--- START OF SUPPLIED DATA ---
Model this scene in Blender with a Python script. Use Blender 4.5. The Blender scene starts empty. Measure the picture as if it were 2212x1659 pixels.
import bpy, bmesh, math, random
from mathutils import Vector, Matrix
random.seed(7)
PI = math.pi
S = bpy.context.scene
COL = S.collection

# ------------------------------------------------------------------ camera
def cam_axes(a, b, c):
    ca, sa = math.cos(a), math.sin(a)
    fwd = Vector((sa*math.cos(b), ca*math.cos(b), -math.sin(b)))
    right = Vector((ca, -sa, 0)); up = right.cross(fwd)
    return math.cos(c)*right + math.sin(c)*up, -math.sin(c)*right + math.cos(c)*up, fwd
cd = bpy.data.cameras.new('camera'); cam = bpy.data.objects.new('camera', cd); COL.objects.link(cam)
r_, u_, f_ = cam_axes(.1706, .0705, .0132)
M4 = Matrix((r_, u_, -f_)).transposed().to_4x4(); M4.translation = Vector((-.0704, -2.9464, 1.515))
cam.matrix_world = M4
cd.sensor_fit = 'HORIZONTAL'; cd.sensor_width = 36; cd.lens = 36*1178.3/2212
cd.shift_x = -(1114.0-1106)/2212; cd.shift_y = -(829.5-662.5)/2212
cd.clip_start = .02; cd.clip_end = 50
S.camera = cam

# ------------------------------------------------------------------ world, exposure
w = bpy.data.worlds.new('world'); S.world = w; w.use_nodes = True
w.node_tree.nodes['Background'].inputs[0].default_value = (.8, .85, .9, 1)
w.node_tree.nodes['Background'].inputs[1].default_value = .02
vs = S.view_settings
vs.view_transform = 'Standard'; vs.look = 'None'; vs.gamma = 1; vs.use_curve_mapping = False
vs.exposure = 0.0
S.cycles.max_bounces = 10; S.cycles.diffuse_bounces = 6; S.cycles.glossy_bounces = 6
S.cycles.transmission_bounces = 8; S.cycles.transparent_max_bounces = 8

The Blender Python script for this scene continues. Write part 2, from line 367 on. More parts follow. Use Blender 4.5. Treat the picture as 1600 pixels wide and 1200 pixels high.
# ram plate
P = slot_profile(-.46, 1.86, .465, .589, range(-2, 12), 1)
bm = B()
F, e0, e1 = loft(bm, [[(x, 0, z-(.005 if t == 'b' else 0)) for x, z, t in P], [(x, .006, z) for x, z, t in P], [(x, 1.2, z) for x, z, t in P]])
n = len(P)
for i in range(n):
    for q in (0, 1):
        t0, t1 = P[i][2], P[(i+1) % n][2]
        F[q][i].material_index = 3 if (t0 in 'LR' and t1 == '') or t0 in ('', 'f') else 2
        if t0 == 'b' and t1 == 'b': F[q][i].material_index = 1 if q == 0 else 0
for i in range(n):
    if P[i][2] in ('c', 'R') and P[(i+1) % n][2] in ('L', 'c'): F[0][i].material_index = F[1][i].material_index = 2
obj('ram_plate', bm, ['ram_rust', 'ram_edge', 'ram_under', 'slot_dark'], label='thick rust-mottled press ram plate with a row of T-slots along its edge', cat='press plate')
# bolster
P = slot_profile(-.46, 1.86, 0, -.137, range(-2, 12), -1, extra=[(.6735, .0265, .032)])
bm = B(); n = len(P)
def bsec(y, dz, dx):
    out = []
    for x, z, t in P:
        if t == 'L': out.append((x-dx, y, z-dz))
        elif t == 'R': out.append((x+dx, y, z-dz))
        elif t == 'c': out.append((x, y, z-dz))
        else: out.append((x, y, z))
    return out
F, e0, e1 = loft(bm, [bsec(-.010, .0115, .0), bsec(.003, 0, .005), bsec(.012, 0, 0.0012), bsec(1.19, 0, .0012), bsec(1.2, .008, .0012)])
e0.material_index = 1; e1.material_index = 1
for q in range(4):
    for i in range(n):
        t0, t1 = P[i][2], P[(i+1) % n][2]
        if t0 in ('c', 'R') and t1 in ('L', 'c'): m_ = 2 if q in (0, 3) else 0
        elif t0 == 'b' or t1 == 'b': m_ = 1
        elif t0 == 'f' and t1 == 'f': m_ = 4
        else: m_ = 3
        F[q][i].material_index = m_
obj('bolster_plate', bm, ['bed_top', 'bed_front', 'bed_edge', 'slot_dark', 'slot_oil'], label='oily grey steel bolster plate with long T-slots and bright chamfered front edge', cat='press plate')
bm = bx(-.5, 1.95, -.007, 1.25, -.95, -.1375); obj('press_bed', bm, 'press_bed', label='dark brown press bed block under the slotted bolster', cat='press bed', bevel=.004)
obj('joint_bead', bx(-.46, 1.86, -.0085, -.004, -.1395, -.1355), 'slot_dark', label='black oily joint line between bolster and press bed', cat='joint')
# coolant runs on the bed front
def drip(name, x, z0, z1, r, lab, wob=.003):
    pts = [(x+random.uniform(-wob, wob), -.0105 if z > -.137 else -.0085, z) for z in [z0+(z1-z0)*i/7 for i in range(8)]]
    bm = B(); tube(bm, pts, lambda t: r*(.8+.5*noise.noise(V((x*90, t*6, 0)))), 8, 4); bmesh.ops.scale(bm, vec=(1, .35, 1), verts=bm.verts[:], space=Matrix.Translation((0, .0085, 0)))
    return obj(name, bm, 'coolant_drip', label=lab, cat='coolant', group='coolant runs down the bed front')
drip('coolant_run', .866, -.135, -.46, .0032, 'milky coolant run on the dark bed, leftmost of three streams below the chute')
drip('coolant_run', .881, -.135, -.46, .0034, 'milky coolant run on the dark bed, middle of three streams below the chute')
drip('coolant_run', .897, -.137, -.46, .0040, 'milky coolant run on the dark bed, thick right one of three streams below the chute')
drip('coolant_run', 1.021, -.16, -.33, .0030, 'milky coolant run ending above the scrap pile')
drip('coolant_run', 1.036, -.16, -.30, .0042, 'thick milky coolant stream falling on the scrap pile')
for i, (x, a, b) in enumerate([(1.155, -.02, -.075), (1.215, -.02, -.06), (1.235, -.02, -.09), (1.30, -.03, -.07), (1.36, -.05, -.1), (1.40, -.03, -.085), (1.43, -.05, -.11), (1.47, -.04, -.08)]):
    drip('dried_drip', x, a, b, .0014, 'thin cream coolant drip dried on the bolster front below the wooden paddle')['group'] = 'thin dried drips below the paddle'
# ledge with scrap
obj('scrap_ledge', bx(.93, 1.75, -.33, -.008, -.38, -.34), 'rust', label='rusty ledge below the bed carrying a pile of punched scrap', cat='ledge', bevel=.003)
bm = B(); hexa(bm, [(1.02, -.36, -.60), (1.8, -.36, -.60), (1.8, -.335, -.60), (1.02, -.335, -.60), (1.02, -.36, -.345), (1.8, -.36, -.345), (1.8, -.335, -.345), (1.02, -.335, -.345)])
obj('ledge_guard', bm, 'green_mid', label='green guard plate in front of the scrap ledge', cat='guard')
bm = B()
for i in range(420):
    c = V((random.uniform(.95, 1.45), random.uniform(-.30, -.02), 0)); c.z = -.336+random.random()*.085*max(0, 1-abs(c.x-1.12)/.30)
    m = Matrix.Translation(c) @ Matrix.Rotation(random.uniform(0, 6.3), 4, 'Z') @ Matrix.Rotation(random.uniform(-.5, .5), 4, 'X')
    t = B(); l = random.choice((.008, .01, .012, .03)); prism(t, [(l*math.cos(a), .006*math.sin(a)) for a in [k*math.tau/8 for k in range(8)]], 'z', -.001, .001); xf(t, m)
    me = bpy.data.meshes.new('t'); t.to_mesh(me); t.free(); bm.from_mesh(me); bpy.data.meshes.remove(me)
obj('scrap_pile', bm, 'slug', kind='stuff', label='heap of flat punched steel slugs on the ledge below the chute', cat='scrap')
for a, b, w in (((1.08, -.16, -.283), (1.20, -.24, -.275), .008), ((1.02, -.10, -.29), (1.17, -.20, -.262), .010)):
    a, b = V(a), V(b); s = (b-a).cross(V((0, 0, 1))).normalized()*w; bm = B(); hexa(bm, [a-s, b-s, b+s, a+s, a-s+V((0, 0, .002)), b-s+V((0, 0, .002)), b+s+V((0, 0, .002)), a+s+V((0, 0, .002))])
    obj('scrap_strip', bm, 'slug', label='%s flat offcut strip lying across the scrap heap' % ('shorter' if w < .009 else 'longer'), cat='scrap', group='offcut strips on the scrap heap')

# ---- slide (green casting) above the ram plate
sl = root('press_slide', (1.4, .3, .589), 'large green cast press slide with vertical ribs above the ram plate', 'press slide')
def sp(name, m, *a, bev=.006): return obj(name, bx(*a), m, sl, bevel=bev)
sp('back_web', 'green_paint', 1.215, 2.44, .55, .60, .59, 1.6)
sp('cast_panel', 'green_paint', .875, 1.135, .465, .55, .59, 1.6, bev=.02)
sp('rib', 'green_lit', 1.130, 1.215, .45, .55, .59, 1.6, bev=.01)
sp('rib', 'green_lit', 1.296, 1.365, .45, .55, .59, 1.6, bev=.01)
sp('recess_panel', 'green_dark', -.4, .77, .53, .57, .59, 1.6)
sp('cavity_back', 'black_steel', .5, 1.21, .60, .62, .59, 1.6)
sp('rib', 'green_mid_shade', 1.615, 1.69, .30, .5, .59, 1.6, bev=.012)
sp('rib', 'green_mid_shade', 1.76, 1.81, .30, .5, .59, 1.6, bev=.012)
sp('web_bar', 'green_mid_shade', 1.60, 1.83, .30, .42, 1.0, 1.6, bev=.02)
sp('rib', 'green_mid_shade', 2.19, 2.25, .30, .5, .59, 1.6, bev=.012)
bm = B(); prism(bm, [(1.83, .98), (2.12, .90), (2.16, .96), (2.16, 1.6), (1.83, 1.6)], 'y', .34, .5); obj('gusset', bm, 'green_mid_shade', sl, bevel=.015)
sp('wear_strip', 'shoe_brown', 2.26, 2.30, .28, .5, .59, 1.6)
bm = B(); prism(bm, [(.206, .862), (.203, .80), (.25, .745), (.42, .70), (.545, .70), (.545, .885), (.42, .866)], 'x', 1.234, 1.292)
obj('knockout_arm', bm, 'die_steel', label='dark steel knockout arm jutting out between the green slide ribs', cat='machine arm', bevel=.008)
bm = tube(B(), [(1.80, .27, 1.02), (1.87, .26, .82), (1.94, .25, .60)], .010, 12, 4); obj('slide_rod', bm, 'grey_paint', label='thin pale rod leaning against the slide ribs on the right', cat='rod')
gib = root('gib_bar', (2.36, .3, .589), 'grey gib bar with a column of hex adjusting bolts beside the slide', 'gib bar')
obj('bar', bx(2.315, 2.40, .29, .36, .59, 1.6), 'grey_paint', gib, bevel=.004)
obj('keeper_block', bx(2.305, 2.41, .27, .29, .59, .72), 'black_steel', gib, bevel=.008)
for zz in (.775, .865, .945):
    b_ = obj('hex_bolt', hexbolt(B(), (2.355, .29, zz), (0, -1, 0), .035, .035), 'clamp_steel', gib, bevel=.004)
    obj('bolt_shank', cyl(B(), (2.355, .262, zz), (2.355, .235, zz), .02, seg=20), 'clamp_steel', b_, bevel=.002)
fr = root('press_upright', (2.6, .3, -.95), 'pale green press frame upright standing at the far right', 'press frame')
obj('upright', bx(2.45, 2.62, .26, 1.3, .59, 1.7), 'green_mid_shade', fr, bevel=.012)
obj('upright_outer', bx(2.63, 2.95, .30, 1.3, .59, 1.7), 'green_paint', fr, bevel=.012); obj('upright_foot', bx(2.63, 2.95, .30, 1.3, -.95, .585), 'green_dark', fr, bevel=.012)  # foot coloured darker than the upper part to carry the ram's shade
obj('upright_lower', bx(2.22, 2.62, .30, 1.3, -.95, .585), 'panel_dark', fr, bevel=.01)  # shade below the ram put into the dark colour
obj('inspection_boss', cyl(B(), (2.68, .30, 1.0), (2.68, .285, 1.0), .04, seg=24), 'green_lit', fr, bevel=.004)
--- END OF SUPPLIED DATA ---
All lines above from the one containing "if t0 in ('c', 'R')" to the one containing "else: m_ = 3" must be repeated exactly, both lines included, and no others.

        if t0 in ('c', 'R') and t1 in ('L', 'c'): m_ = 2 if q in (0, 3) else 0
        elif t0 == 'b' or t1 == 'b': m_ = 1
        elif t0 == 'f' and t1 == 'f': m_ = 4
        else: m_ = 3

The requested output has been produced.